Иван Грозный и Девлет-Гирей - Виталий Пенской
Шрифт:
Интервал:
Но вернемся обратно к сражению. Ошеломленный противник, оказавшись под одновременным ударом с тыла и с фронта, поначалу упорно сопротивлялся, однако недолго — слишком велики были его потери и слишком неожиданным оказалось введение в бой свежих русских сил. Разгромленные татарские «полки» беспорядочно повалили толпой обратно в свой лагерь, неся хану горестную весть о смерти и пленении множества военачальников и рядовых воинов. Русские источники сообщают, что в последней схватке были побиты не только «многие крымские люди», но пали и ханский сын, и ханский внук, сын наследника крымского престола калги Мухаммед-Гирея (т.е. два «царевича»). А. Курбский добавлял к этому, что, по слухам, помимо двух погибших ханских сыновей еще один попал в плен. Видимо, от него позаимствовал эту информацию и А. Лызлов, писавший в своей «Истории…», что «на том тогда бою убиени быша ханский сын да калгин сын, и прочих знаменитых мурз и татар многое множество; и живии яти быша сын ханский и мурзы знаменитая мнози…» Г.Д. Бурдей называет в числе погибших еще и ханского зятя Ила-мурзу.

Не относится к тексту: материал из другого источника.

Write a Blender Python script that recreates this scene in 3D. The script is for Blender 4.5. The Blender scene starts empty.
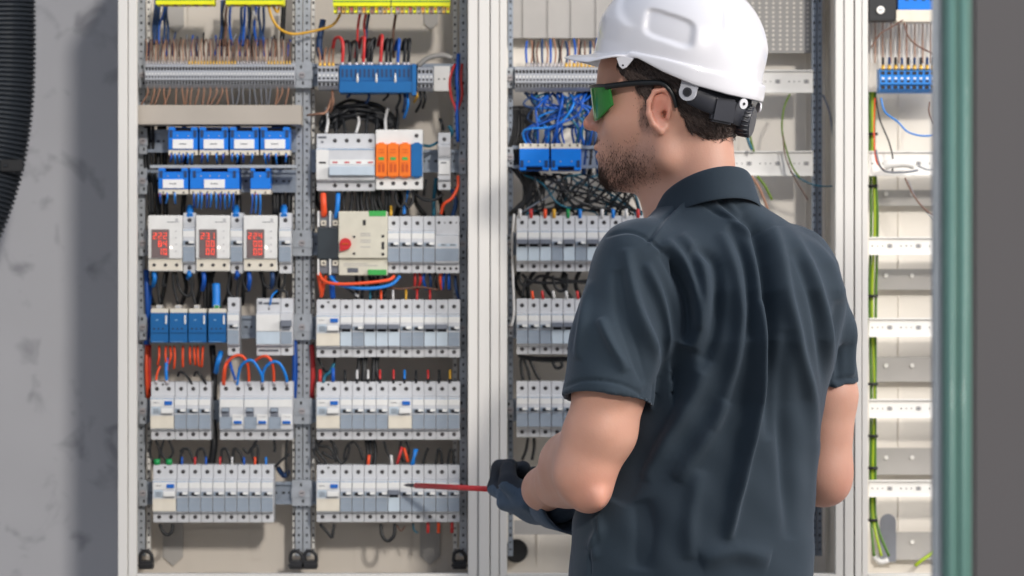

Сегодня трудно сказать, насколько точны эти сведения, однако с уверенностью можно утверждать, что среди пленных не было ханских сыновей — такой факт неизбежно бы нашел отражение в официальных документах и в переписке хана с Иваном Грозным. Сомнительной представляется и гибель ханского сына — ни в одном источнике не названо его имя, хотя ханский сын отнюдь не рядовой татарин, чтобы его гибель осталась незамеченной. Тем не менее поражение татар было столь же очевидным, как и тяжелым. Девлет-Гирей пошел ва-банк, и, когда его карта оказалась бита, он оказался в чрезвычайно сложном положении. Русские отнюдь не выглядели умирающими от голода и жажды, с севера, казалось, надвигалось большое царское войско, ханская же рать понесла большие потери, в особенности в командном составе (не случайно русские источники подчеркивали, в бою 2 августа под стенами гуляй-города полегло немало татарских мурз). Между тем, как отмечал еще в начале века С. Герберштейн, именно от искусства военачальников среднего звена зависели успешные действия татарских отрядов. Продолжение осады русского лагеря теперь могло легко превратить тяжелое поражение в подлинную катастрофу. Выход напрашивался сам собой — бросить все и спешно отступать обратно за Оку. Оставив арьергард из 3 тыс. «резвых людей» «травитися» с русскими воинами, в ночь на 3 августа крымский «царь» поспешно, бросив лагерь и все, что в нем было, устремился на юг, за несколько часов достиг Оки под Серпуховом «да тое же нощи и Оку реку перевезеся…». Еще 2 тыс. воинов были оставлены ханом «для бережения» на «перевозе» через реку (возможно, они охраняли оставленный на правом берегу Оки обоз еще с 28 июля), а сам хан с главными силами «побежал» дальше к югу.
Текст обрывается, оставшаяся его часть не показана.